The wall was covered with large photos of Southern scenes and Jazz musicians. But the background music was no Jazz! I asked the waitress, and she said, the guests don't want to hear it. (Well, who am I?)
People don't seem to like it much over here. Only old people like me do. I'm listening tho Thelonious Monk, as I'm posting.

All those pictures on the wall, and no Jazz... Far from Cajun music.
Anyway, it was a nice evening out. We had a long talk with M and her husband. But I will recommend her to cancel the advertising contract. Nobody looked at the screen.

Saturday, November 14, 2009

Vibrant surprise

Yesterday, a wonderful letter reached me with a procyon-dyed cloth and variegated bamboo thread. And a card was attached saying that Els from the Netherlands wasn't able to write comments because I excluded anonymous commenters (what was I thinking?). I fixed that right away. Thank you, Els!

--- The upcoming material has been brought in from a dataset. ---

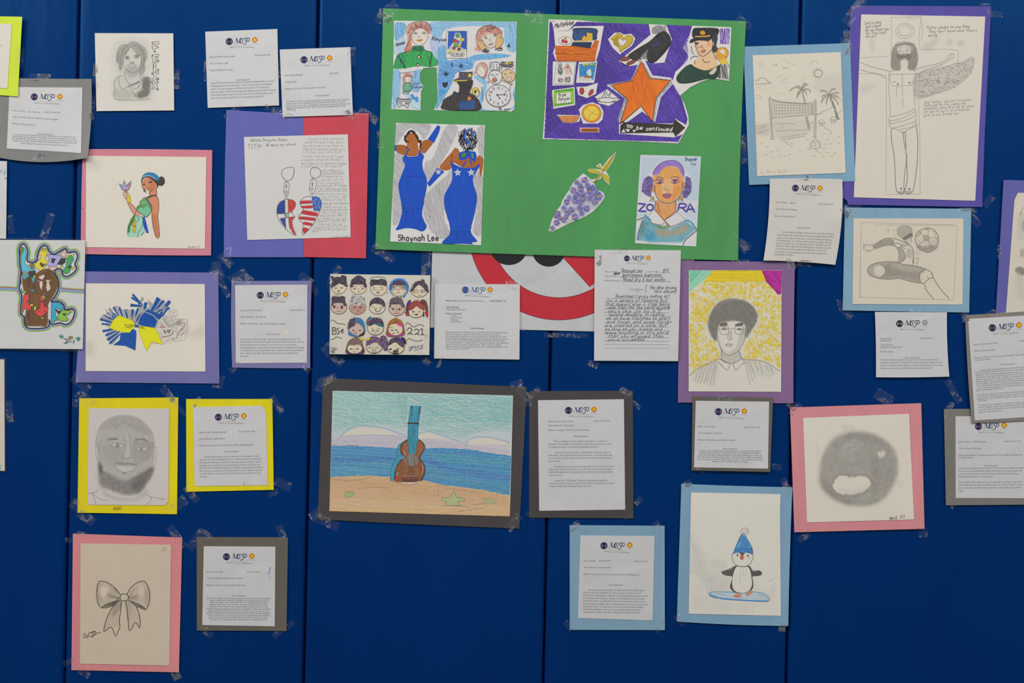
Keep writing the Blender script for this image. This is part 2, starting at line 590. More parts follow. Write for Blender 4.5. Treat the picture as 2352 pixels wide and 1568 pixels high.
class Art:
    """flat drawing or print on a sheet: fills, strokes, hatching, lettering. Coordinates: a crop's pixels (ox, oy, scale)"""
    DZ = 1.1e-5

    def __init__(s, th, parent, name, crop=(0, 0, 1.0), lay=None, base=0.07, grain=0.0, kind=None, label=None):
        s.th, s.parent, s.name, s.crop = th, parent, name, crop
        s.lay = (th.top if lay is None else lay) + base / 1000.0
        s.z = 0; s.V = []; s.Z = []; s.Ts = []; s.C = []; s.G = []; s.n = 0; s.k = 0
        s.grain = grain; s.kind = kind; s.label = label; s.mat = None
        s.bound = EDGE.get(parent.name) if lay is None else None
        s.wk = 0.82 if grain >= 0.3 else 1.0
        if kind is None and name in ('printed_text', 'handwriting', 'pencil_marking', 'drawn_background', 'pencil_background', 'marker_background'):
            s.kind = 'stuff'
        s.rng = random.Random(name + str(crop))

    def next(s, name, label=None):
        s.done()
        a = Art(s.th, s.parent, name, s.crop, 0, 0, s.grain, None, label)
        a.lay = s.lay; a.z = s.z; a.mat = s.mat; a.bound = s.bound
        return a

    def X(s, p):
        p = pts(p)
        return p / s.crop[2] + np.array(s.crop[:2])

    def add(s, V, T, col, grain=None, zo=0.0):
        n = len(V)
        if n == 0 or len(T) == 0:
            return
        s.V.append(V); s.Ts.append(np.asarray(T, int) + s.n); s.n += n
        s.Z.append(np.full(n, s.z * s.DZ) + zo)
        c = np.array(lin(col)) if not isinstance(col, np.ndarray) else col
        s.C.append(np.broadcast_to(c, (n, 3)))
        s.G.append(np.full(n, s.grain if grain is None else grain))

    def ribbon(s, P, w, col, grain=None, closed=False, taper=False):
        n = len(P)
        if n < 2:
            return
        if closed:
            t = np.roll(P, -1, 0) - np.roll(P, 1, 0)
        else:
            t = np.gradient(P, axis=0)
        L = np.hypot(t[:, 0], t[:, 1]); L[L == 0] = 1
        nn = np.stack([-t[:, 1], t[:, 0]], 1) / L[:, None]
        if s.wk < 1 and grain is None:
            c_ = np.array(lin(col)) if not isinstance(col, np.ndarray) else col
            if c_.max() < 0.3:
                col = c_ * 0.88 + 0.12 * np.array(lin('c9c3b8'))
            w = w * s.wk
        ww = np.full(n, w / 2.0) if np.isscalar(w) else np.asarray(w) / 2.0
        if taper and not closed:
            u = np.linspace(0, 1, n)
            ww = ww * np.clip(np.minimum(u, 1 - u) * 6 + 0.35, 0, 1)
        A = P + nn * ww[:, None]; B = P - nn * ww[:, None]
        V = np.empty((2 * n, 2)); V[0::2] = A; V[1::2] = B
        m = n if closed else n - 1
        i = np.arange(m); j = (i + 1) % n
        T = np.concatenate([np.stack([2 * i, 2 * i + 1, 2 * j], 1), np.stack([2 * i + 1, 2 * j + 1, 2 * j], 1)])
        s.k = (s.k + 1) % 7
        s.add(V, T, col, grain, s.k * 1.3e-6 + np.repeat(np.linspace(0, 1.1e-6, n), 2))

    def L(s, p, w=1.1, col='5a5853', closed=False, sm=True, grain=None, taper=False, up=False):
        P = s.X(p)
        if up:
            s.z += 1
        P = catmull(P, closed, 3.0) if sm else resample(P, 8, closed)
        s.ribbon(P, w, col, grain, closed, taper)

    def LL(s, many, w=1.1, col='5a5853', sm=True, grain=None, taper=False, up=True):
        """several strokes, split by |"""
        if up:
            s.z += 1
        for q in many.split('|'):
            s.L(q, w, col, False, sm, grain, taper)

    def F(s, p, col, sm=False, line=None, lw=1.0, grain=None, lg=None):
        P = s.X(p)
        P = catmull(P, True, 3.0) if sm else resample(P, 9, True)
        s.z += 1
        V, T = tri_poly(P)
        s.add(V, T, col, grain)
        if line:
            s.z += 1
            s.ribbon(P, lw, line, lg if lg is not None else grain, True)
        return P

    def E(s, cx, cy, rx, ry=None, col=None, line=None, lw=1.0, rot=0, grain=None, a0=0, a1=360):
        ry = rx if ry is None else ry
        n = int(np.clip(rx / s.crop[2] * 3, 10, 60))
        full = (a1 - a0) >= 360
        t = np.radians(np.linspace(a0, a1, n, endpoint=not full))
        r = math.radians(rot)
        x = rx * np.cos(t); y = ry * np.sin(t)
        P = np.stack([cx + x * math.cos(r) - y * math.sin(r), cy + x * math.sin(r) + y * math.cos(r)], 1)
        P = s.X(P)
        if col:
            s.z += 1
            V, T = tri_poly(P)
            s.add(V, T, col, grain)
        if line:
            s.z += 1
            s.ribbon(P, lw, line, grain, full)

    def H(s, p, col, ang=45, sp=1.4, w=1.0, ln=30, sm=False, jit=0.35, var=0.12, grain=None, cross=0, ext=0.5, up=True, wob=0.9, under=0.0, paper_='c6c3c0', tilt=0.05):
        """pencil strokes filling a shape (spacing, width and length in photograph pixels)"""
        P = s.X(p)
        if sm:
            P = catmull(P, True, 4.0)
        if under:
            s.z += 1
            k = under
            c0 = np.array(lin(col)) * k + np.array(lin(paper_)) * (1 - k)
            V, T = tri_poly(resample(P, 9, True))
            s.add(V, T, c0, grain)
        if up:
            s.z += 1
        for a in [ang] + ([ang + cross] if cross else []):
            segs, R = clip_lines(P, a, sp, s.rng, jit)
            for x0, x1, y in segs:
                x = x0 + s.rng.uniform(-ext, ext * 0.3)
                x1 = x1 + s.rng.uniform(-ext * 0.3, ext)
                while x < x1 - 0.5:
                    l = ln * s.rng.uniform(0.5, 1.5)
                    e = min(x + l, x1)
                    k = max(2, int((e - x) / 7) + 2)
                    xs = np.linspace(x, e, k)
                    sl = s.rng.uniform(-tilt, tilt); bw = s.rng.uniform(-0.02, 0.02)
                    u_ = np.linspace(-0.5, 0.5, k) * (e - x)
                    ys = y + u_ * sl + (u_ * u_ / max(e - x, 1)) * bw * 6 + np.array([s.rng.uniform(-wob, wob) for _ in range(k)]) * 0.5
                    Q = np.stack([xs, ys], 1) @ R.T
                    c = np.clip(np.array(lin(col)) * (1 + s.rng.uniform(-var, var)), 0, 1)
                    s.ribbon(Q, w * s.rng.uniform(0.75, 1.25), c, grain)
                    x = e + s.rng.uniform(-0.2, 0.06) * ln * 0.3
        return P

    def scrib(s, p, col, n=60, r=3.0, w=0.7, sm=False, grain=None, loops=1.4):
        """loose round scribbles scattered in a shape"""
        P = s.X(p)
        if sm:
            P = catmull(P, True, 4.0)
        lo, hi = P.min(0), P.max(0)
        s.z += 1
        k = 0; t = 0
        while k < n and t < n * 12:
            t += 1
            c = np.array([s.rng.uniform(lo[0], hi[0]), s.rng.uniform(lo[1], hi[1])])
            if not pip(c[None], P)[0]:
                continue
            k += 1
            a = s.rng.uniform(0, 6.28); rr = r * s.rng.uniform(0.6, 1.4)
            tt = np.linspace(0, 6.28 * loops, 10)
            Q = c + np.stack([np.cos(tt + a) * rr, np.sin(tt + a) * rr * s.rng.uniform(0.5, 1)], 1) + np.outer(tt, [s.rng.uniform(-.3, .3), s.rng.uniform(-.3, .3)])
            s.ribbon(Q, w, col, grain)

    def T(s, x0, y0, x1, y1, em, txt, col='4c4c50', bold=0, shear=0.0):
        """printed line of type from (x0,y0) to (x1,y1) on the base line; em in crop pixels"""
        a = s.X([(x0, y0), (x1, y1)])
        L = np.hypot(*(a[1] - a[0])); u = (a[1] - a[0]) / L; v = np.array([u[1], -u[0]])
        tot = sum(glyph(c)[2] for c in txt)
        sx = L / max(tot, 1e-6); sy = em / s.crop[2]
        x = 0
        for c in txt:
            gv, gt, ad = glyph(c)
            if len(gv):
                for b in ([0] if not bold else [-bold, bold]):
                    P = a[0] + np.outer((x + gv[:, 0]) * sx + gv[:, 1] * sy * shear + b, u) + np.outer(gv[:, 1] * sy, v)
                    s.add(P, gt, col, 0.0, 3e-6 if b > 0 else 0.0)
            x += ad

    def Wr(s, x0, y0, x1, y1, xh, txt, col='4a4a4c', w=0.8, shear=0.15, jit=0.55, gap=2.0, grain=None):
        """handwriting; xh = height of the small letters in crop pixels"""
        a = s.X([(x0, y0), (x1, y1)])
        L = np.hypot(*(a[1] - a[0])); u = (a[1] - a[0]) / L; v = np.array([u[1], -u[0]])
        tot = sum((HAND[c][0] + gap) if c in HAND else 4.5 for c in txt)
        sx = L / tot; sy = xh / s.crop[2] / 4.0
        x = 0
        for c in txt:
            if c not in HAND:
                x += 4.5
                continue
            wd, sts = HAND[c]
            jy = s.rng.uniform(-jit, jit); js = 1 + s.rng.uniform(-0.12, 0.12)
            for st in sts:
                Q = st + np.array([[s.rng.uniform(-jit, jit) * 0.6, s.rng.uniform(-jit, jit) * 0.6] for _ in st])
                P = a[0] + np.outer((x + Q[:, 0]) * sx + Q[:, 1] * sy * shear, u) + np.outer((Q[:, 1] * js + jy) * sy, v)
                P = catmull(P, False, 1.6) if len(P) > 2 else P
                s.ribbon(P, w, col, grain)
            x += wd + gap

    def done(s):
        if not s.V:
            return None
        P = np.vstack(s.V); Z = np.concatenate(s.Z)
        if s.bound is not None:
            # nothing drawn runs over the edge of its sheet
            ix = np.nonzero(~pip(P, s.bound))[0]
            if len(ix):
                Q = P[ix]; best = np.full(len(ix), 1e18); near = Q.copy(); B = s.bound
                for i in range(len(B)):
                    a = B[i]; ab = B[(i + 1) % len(B)] - a
                    t = np.clip(((Q - a) @ ab) / max(1e-9, ab @ ab), 0, 1)
                    c = a + t[:, None] * ab
                    dd = ((Q - c) ** 2).sum(1)
                    m = dd < best
                    best[m] = dd[m]; near[m] = c[m]
                P[ix] = near
        V = s.th.W(P[:, 0], P[:, 1], s.lay + Z)
        T = np.vstack(s.Ts)
        # all faces towards the viewer
        a, b, c = P[T[:, 0]], P[T[:, 1]], P[T[:, 2]]
        cr = (b[:, 0] - a[:, 0]) * (c[:, 1] - a[:, 1]) - (b[:, 1] - a[:, 1]) * (c[:, 0] - a[:, 0])
        T = np.where((cr > 0)[:, None], T[:, ::-1], T)
        o = mesh_obj(s.name, V, T, [], s.mat or INK, s.parent, {'ink': np.vstack(s.C), 'grain': np.concatenate(s.G)}, False, s.th.loc)
        if s.kind:
            o['kind'] = s.kind
        if s.label:
            o['label'] = s.label
        return o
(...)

Thursday, November 12, 2009

How to connect the strips

Deborah, you asked how I would connect the strips, and I wasn't sure how to do that either. I tried bendig the edge of one and fix it with pins, then apply a seam stitch which doesn't go through all layers. This seems to be the answer: pure korak technique. It is not difficult to work, and it looks satisfying. My husband said, "they ask how you'll do it, because they want to find out if this German chick knows a way, probably she doesn't, chucklechuckle". He's quite sarcastic sometimes! That Bauhaus lover. But the truth is: My quilting friends in the USA and elsewhere gave me so many valuable and helpful hints, photos and encouragement. Without you, I wouldn't have started successful quilting at all. And success -- okay, let's remain modest, my abilities are what you can expect if someone starts quilting at almost 60. I'm not aiming at any contest. Having a nice piece under which it is possible to sleep as well -- that's my idea of success.